:: Information shown ::
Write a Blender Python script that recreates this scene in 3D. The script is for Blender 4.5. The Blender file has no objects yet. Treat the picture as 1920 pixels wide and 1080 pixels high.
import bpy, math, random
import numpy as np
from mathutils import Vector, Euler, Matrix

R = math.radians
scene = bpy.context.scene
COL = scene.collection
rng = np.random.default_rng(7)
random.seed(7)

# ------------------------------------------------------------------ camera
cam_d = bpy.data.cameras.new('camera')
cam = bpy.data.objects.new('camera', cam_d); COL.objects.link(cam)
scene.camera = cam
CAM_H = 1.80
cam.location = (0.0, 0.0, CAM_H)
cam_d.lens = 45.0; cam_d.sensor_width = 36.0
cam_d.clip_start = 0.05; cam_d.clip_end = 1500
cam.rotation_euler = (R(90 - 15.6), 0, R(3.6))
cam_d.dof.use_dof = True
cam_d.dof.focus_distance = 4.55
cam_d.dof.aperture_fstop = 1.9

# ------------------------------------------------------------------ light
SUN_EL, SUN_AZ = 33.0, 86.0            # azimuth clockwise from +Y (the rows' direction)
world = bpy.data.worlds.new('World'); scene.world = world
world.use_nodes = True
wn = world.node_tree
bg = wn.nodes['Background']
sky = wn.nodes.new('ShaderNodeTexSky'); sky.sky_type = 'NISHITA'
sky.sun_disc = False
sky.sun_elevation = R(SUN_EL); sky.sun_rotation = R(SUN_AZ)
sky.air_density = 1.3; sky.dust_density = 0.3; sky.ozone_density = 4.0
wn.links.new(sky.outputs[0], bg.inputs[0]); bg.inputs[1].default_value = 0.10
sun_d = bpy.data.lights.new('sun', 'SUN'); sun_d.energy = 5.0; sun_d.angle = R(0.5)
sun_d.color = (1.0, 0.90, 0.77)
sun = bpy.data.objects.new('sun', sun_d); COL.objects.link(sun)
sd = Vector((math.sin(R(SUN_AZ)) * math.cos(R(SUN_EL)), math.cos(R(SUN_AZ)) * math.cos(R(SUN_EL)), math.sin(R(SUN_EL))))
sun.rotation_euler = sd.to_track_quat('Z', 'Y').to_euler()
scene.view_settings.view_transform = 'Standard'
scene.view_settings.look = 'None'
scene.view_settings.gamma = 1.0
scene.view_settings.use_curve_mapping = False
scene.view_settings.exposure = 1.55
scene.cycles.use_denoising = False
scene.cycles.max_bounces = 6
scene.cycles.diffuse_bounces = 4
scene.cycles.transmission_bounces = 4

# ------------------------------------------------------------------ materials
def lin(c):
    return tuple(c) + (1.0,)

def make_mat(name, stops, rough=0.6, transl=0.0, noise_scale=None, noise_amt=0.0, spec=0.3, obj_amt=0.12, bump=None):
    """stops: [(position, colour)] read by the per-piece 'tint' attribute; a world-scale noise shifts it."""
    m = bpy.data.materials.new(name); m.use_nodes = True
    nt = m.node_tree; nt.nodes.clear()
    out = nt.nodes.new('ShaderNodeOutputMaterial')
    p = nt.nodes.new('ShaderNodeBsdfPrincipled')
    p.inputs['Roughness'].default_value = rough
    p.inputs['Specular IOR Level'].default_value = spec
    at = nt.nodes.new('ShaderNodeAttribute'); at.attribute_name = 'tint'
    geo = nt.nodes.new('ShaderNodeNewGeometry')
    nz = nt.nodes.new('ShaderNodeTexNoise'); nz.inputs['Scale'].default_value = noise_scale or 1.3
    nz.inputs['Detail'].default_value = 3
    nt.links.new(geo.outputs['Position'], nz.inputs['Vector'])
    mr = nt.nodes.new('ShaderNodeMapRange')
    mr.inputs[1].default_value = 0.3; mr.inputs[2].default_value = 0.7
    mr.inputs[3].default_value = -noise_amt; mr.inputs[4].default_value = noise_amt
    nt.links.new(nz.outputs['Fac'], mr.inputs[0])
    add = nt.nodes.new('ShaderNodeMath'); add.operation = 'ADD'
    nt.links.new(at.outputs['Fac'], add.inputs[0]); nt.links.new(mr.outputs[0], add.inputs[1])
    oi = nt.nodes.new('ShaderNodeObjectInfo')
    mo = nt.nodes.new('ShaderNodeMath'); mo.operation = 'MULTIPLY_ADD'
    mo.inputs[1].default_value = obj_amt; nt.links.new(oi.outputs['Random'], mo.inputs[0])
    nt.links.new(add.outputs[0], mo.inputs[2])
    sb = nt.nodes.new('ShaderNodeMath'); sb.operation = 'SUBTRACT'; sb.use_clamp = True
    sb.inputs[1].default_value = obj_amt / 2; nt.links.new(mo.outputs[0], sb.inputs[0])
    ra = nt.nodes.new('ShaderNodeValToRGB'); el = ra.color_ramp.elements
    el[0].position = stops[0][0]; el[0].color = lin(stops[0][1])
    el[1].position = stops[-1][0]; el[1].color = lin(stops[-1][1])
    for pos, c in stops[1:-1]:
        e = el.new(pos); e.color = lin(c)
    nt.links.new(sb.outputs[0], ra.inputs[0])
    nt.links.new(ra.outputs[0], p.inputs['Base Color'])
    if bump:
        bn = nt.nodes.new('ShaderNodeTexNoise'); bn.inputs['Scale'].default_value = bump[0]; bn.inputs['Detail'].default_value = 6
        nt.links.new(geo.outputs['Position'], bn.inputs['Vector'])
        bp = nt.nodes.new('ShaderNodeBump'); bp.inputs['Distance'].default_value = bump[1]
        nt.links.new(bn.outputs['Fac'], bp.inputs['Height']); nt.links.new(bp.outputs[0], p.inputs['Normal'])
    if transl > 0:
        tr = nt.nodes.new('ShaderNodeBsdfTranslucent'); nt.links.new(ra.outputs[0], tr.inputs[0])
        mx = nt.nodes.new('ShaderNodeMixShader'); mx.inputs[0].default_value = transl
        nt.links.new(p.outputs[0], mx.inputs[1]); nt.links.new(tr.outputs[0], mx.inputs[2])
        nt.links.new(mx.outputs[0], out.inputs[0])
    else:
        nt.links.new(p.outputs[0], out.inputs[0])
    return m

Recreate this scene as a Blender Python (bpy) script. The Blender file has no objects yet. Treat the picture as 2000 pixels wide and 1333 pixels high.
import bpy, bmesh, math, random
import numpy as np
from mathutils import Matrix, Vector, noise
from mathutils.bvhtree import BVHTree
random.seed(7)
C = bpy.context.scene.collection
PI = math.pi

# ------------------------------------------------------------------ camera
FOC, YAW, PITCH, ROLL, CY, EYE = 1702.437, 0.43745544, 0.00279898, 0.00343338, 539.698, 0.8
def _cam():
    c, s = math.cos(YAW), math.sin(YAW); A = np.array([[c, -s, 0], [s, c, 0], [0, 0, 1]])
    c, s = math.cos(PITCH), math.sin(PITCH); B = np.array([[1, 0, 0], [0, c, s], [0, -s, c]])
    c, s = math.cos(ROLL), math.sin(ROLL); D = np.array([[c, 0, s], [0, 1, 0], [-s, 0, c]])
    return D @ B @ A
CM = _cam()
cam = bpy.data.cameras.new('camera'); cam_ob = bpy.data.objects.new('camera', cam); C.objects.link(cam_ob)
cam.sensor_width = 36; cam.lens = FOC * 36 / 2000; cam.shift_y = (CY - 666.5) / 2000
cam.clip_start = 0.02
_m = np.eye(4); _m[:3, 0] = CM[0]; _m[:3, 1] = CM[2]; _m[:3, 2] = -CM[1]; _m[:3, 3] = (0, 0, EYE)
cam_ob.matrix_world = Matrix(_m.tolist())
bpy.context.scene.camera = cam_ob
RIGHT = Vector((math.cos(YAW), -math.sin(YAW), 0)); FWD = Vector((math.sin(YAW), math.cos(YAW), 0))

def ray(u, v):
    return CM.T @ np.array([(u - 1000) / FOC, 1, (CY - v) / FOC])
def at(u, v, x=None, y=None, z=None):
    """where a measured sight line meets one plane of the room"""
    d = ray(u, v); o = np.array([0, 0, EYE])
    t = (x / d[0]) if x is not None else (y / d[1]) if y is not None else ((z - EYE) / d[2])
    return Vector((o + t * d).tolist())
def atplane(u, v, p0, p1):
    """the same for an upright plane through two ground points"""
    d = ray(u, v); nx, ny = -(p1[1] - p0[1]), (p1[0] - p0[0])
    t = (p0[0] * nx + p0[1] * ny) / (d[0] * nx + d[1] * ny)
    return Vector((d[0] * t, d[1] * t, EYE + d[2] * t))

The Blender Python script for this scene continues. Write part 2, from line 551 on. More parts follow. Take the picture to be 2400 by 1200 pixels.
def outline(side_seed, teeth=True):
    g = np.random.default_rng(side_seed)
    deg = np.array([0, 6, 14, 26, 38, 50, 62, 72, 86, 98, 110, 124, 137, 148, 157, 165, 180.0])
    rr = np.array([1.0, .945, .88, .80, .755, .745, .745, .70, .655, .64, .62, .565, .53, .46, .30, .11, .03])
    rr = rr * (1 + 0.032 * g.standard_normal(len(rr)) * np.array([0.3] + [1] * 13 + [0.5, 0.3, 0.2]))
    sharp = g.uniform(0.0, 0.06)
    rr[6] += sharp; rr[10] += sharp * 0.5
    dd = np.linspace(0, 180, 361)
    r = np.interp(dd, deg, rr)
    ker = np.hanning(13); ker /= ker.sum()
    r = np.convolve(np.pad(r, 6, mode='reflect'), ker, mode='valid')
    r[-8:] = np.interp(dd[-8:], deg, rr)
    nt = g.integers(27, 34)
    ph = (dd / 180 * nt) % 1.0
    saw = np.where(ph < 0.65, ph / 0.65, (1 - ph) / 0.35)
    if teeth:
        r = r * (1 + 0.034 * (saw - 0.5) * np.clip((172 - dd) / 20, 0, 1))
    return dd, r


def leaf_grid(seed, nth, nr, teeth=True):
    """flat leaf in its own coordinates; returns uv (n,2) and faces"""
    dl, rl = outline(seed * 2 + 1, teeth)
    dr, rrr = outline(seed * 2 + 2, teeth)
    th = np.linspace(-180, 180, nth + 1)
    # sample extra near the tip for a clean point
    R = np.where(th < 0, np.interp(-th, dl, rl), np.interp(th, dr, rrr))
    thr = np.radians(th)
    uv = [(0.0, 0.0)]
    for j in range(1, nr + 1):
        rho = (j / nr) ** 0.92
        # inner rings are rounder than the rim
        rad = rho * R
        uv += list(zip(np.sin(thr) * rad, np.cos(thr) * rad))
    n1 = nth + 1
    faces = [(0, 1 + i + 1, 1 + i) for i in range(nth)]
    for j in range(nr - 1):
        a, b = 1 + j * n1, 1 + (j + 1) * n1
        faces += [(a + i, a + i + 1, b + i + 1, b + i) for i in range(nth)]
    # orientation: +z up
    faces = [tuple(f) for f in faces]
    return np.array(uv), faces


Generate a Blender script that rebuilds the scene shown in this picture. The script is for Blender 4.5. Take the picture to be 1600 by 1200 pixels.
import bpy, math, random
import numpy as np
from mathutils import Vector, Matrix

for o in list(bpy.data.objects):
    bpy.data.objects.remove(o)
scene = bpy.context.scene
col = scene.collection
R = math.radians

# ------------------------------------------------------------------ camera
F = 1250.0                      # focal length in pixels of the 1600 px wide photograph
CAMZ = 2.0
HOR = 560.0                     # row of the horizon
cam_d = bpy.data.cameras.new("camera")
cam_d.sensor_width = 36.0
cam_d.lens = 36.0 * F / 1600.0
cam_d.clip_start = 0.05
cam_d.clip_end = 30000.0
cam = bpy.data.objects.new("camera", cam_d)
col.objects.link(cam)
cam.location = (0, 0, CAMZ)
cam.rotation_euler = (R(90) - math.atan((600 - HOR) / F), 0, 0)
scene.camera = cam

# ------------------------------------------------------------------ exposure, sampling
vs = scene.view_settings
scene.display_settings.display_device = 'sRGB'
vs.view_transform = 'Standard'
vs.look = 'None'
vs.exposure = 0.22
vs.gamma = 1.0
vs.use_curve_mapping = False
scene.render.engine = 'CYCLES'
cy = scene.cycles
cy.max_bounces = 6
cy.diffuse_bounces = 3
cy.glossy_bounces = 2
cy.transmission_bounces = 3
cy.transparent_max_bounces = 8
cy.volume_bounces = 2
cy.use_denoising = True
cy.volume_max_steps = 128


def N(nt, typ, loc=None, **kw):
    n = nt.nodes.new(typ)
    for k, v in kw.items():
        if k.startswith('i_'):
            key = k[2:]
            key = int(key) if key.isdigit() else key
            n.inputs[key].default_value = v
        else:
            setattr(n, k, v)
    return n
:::
| What the task asks |
Using the listing above, return all lines where the word "Python" occurs.

| The output |
Write a Blender Python script that recreates this scene in 3D. The script is for Blender 4.5. The Blender file has no objects yet. Treat the picture as 1920 pixels wide and 1080 pixels high.
Recreate this scene as a Blender Python (bpy) script. The Blender file has no objects yet. Treat the picture as 2000 pixels wide and 1333 pixels high.
The Blender Python script for this scene continues. Write part 2, from line 551 on. More parts follow. Take the picture to be 2400 by 1200 pixels.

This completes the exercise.